RECORDED DATA:
----
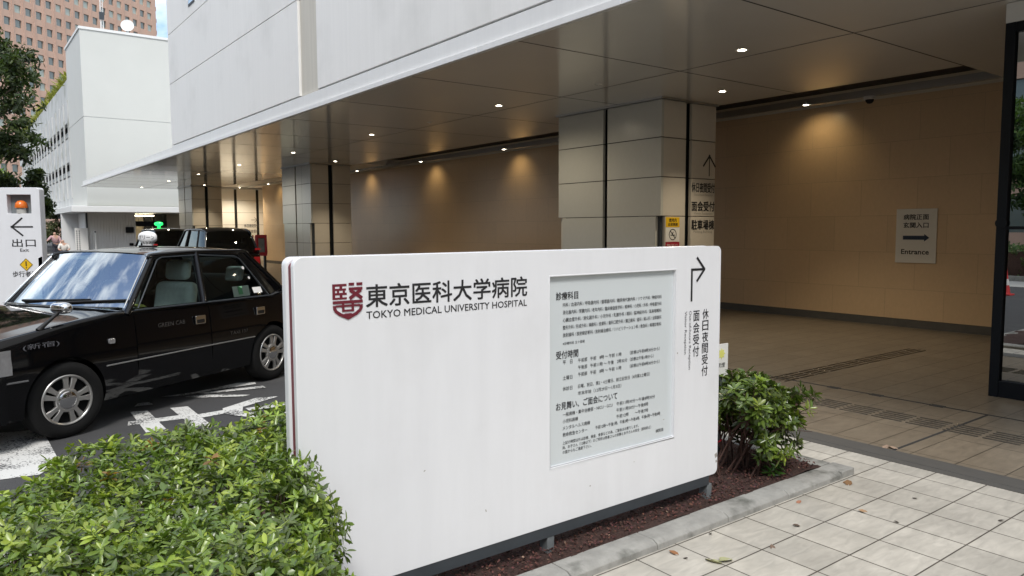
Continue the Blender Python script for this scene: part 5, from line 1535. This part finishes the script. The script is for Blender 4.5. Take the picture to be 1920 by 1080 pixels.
plain_tower('grey gridded office tower across the street, behind the viewer', -70, -95, 36, 30, 95, 'garage_concrete')

plain_tower('long unseen office block added across the street to shade the porch', -44, 5, 14, 110, 24, 'tower_brown')  # added out of view, tall enough to keep low sky off the porch wall
plain_tower('unseen grey office block added behind the viewer to shade the porch', 22, -62, 70, 16, 22, 'garage_concrete')  # added out of view to cut the sky light reaching the porch
# the hospital goes on past the lobby: unseen wing added to keep light out
MB().box((8.35, -30, 0), (13.0, -3.2, 3.81)).build('unseen_wing', 'wall_tile', HB)
# ------------------------------------------------------------------ two people by the annex
def person(label, base, joints, bones, top, hair_at, hair_r, skin_parts):
    e = empty('person', base, label, 'person')
    def grow(name, pts, edges, rad, m):
        me = bpy.data.meshes.new(name); me.from_pydata([Vector(p) for p in pts], edges, []); o = bpy.data.objects.new(name, me); col.objects.link(o)
        o.parent = e
        sk = o.modifiers.new('skin', 'SKIN'); sk.use_smooth_shade = True
        for v, r in zip(me.skin_vertices[0].data, rad): v.radius = (r, r)
        me.skin_vertices[0].data[0].use_root = True
        sb = o.modifiers.new('sub', 'SUBSURF'); sb.levels = 1; sb.render_levels = 1
        bpy.context.view_layer.update()
        me2 = bpy.data.meshes.new_from_object(o.evaluated_get(bpy.context.evaluated_depsgraph_get()))
        o.modifiers.clear(); o.data = me2; bpy.data.meshes.remove(me); me2.name = name
        me2.materials.clear(); me2.materials.append(M[m]); me2.polygons.foreach_set('use_smooth', [True] * len(me2.polygons))
        ROOT[o.name] = None
        return o
    pts, rad = [j[0] for j in joints], [j[1] for j in joints]
    grow('body', pts, bones, rad, 'skin')
    for nm, ids, eds, grow_r, m in top:
        grow(nm, [pts[i] for i in ids], eds, [rad[i] + grow_r for i in ids], m)
    seg = MB()
    hc = Vector(hair_at)
    prof = [(0, hair_r * 1.05)] + [(hair_r * math.cos(R(a)), hair_r * 1.05 * math.sin(R(a))) for a in (70, 50, 30, 10, -10, -30)]
    seg.lathe(prof, hc, (0.15, .35, 1), 14).build('hair', 'hair', e, smooth=80)
    MB().lathe([(0, .02), (.012, .0), (.016, -.02), (0, -.03)], (pts[2][0], pts[2][1] - .095, pts[2][2] - .01), (0, 0, 1), 8).build('nose', 'skin', e, smooth=60)
    return e
# 0 pelvis 1 chest 2 head 3 neck 4 Lsh 5 Lel 6 Lha 7 Rsh 8 Rel 9 Rha 10 Lhip 11 Lkn 12 Lft 13 Rhip 14 Rkn 15 Rft 16 toe 17 toe
BON = [(0, 1), (1, 3), (3, 2), (1, 4), (4, 5), (5, 6), (1, 7), (7, 8), (8, 9), (0, 10), (10, 11), (11, 12), (0, 13), (13, 14), (14, 15), (12, 16), (15, 17)]
SH = [('shirt', (0, 1, 4, 5, 7, 8), [(0, 1), (1, 2), (2, 3), (1, 4), (4, 5)], .02), ('trousers', (0, 10, 11, 12, 13, 14, 15), [(0, 1), (1, 2), (2, 3), (0, 4), (4, 5), (5, 6)], .015)]
def clothes(a, b): return [(SH[0][0], SH[0][1], SH[0][2], SH[0][3], a), (SH[1][0], SH[1][1], SH[1][2], SH[1][3], b)]
J1 = [((0, 0, .95), .13), ((-.05, -.10, 1.28), .15), ((-.08, -.20, 1.58), .09), ((-.07, -.15, 1.42), .055), ((-.24, -.12, 1.34), .055), ((-.42, -.22, 1.14), .042), ((-.66, -.26, 1.06), .035), ((.13, -.12, 1.33), .055), ((.20, -.2, 1.06), .042), ((.12, -.32, .92), .035),
      ((-.10, 0, .88), .09), ((-.11, -.03, .48), .065), ((-.12, .03, .08), .045), ((.10, 0, .88), .09), ((.12, .02, .48), .065), ((.13, .08, .08), .045), ((-.13, -.12, .04), .035), ((.14, -.08, .04), .035)]
person('person in a pink top leaning and reaching one arm out by the dark doorway', (4.50, 46.9, 0), J1, BON, clothes('cloth_pink', 'cloth_dark'), (-.08, -.17, 1.60), .108, None)
J2 = [((0, 0, .50), .14), ((.02, -.05, .84), .155), ((-.06, -.10, 1.18), .092), ((-.02, -.08, 1.0), .055), ((-.18, -.06, .92), .055), ((-.26, -.16, .68), .042), ((-.16, -.36, .62), .035), ((.20, -.06, .92), .055), ((.26, -.16, .68), .042), ((.14, -.36, .62), .035),
      ((-.10, -.05, .48), .095), ((-.13, -.45, .50), .068), ((-.13, -.45, .08), .045), ((.10, -.05, .48), .095), ((.13, -.45, .50), .068), ((.13, -.45, .08), .045), ((-.13, -.60, .04), .035), ((.13, -.60, .04), .035)]
person('dark haired person in a loose white top seated by the planter', (4.78, 46.4, 0), J2, BON, clothes('cloth_white', 'cloth_dark'), (-.08, -.06, 1.20), .115, None)
e = empty('stone_bench', (4.6, 46.75, 0), 'low pale stone bench under the seated person', 'bench')
MB().box((4.0, 46.30, .34), (5.1, 46.85, .42)).build('seat', 'stone_pale', e, bevel=.015)
for x in (4.15, 4.85): MB().box((x, 46.36, 0), (x + .14, 46.8, .339)).build('leg', 'stone_pale', e)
----
EXERCISE INSTRUCTIONS:
Please quote the lines of the material, beginning with the first and ending with the one that contains "plain_tower('grey gridded office", exactly as written and without any pictures.

FINAL RESULT:
Continue the Blender Python script for this scene: part 5, from line 1535. This part finishes the script. The script is for Blender 4.5. Take the picture to be 1920 by 1080 pixels.
plain_tower('grey gridded office tower across the street, behind the viewer', -70, -95, 36, 30, 95, 'garage_concrete')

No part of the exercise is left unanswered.